Saat ini branding yang dilakukan pelaku UMKM Sumatera Barat masih mengikuti cara-cara tradisional saja. Misalnya, memberikan merek sesuai nama pemilik. Atau memberikan merek dengan pasangan kata yag itu-itu saja seperti, usaha, jaya, makmur, berkah, dan lain-lain. Begitu pula dengan kemasan yang belum siap untuk dipasarkan di pasar global. Untuk itu perlu diberikan pelatihan praktis mengenai perlunya branding dan pembuatan kemasan yang baik oleh para pelaku UMKM.
Kita impikan suatu saat produk-produk tradisional Sumatera Barat seperti karupuak sanjai, galamai, pisang kapik, dan lain-lain memiliki kemasan seperti produk-produk Nestle atau Indofood. Atau nasi kapau punya tempat makan layaknya kafe Starbucks.
Ketiga kurangnya standarisasi produk. Padahal kunci ekspor adalah produk yang standar. Bagi masyarakat kita, sudah menjadi sebuah kebiasaan untuk mengurangi kualitas produk jika produk tersebut sudah mulai laku. Banyak pelaku ekspor yang berhasil melakukan ekspor beberapa kali, namun gagal melanjutkan ekspor berikutnya. Hal ini dikarenakan kualitas produk yang berbeda dengan pengiriman sebelumnya, atau coba-coba dicampur dengan kualitas rendah. Bagi importir asing, sekali mereka mendapatkan prduk yang tidak sesuai dengan kontrak, maka selamanya mereka tidak akan order lagi.

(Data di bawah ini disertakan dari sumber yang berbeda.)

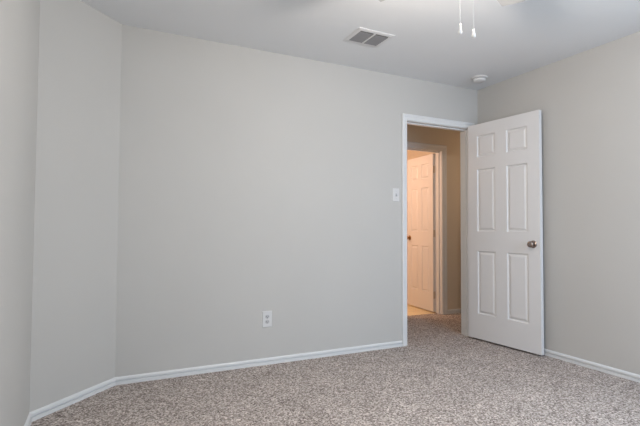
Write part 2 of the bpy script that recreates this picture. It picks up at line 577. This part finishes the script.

Tentunya masih ada beberapa hal lagi yang menjadi kelemahan dari UMKM Sumatera Barat sehingga belum mampu mendominasi persaingan di tingkat ASEAN. Namun pada tulisan ini dihadirkan tiga kendala yang paling krusial namun sebenarnya paling mudah untuk diselesaikan. Semoga bermanfaat.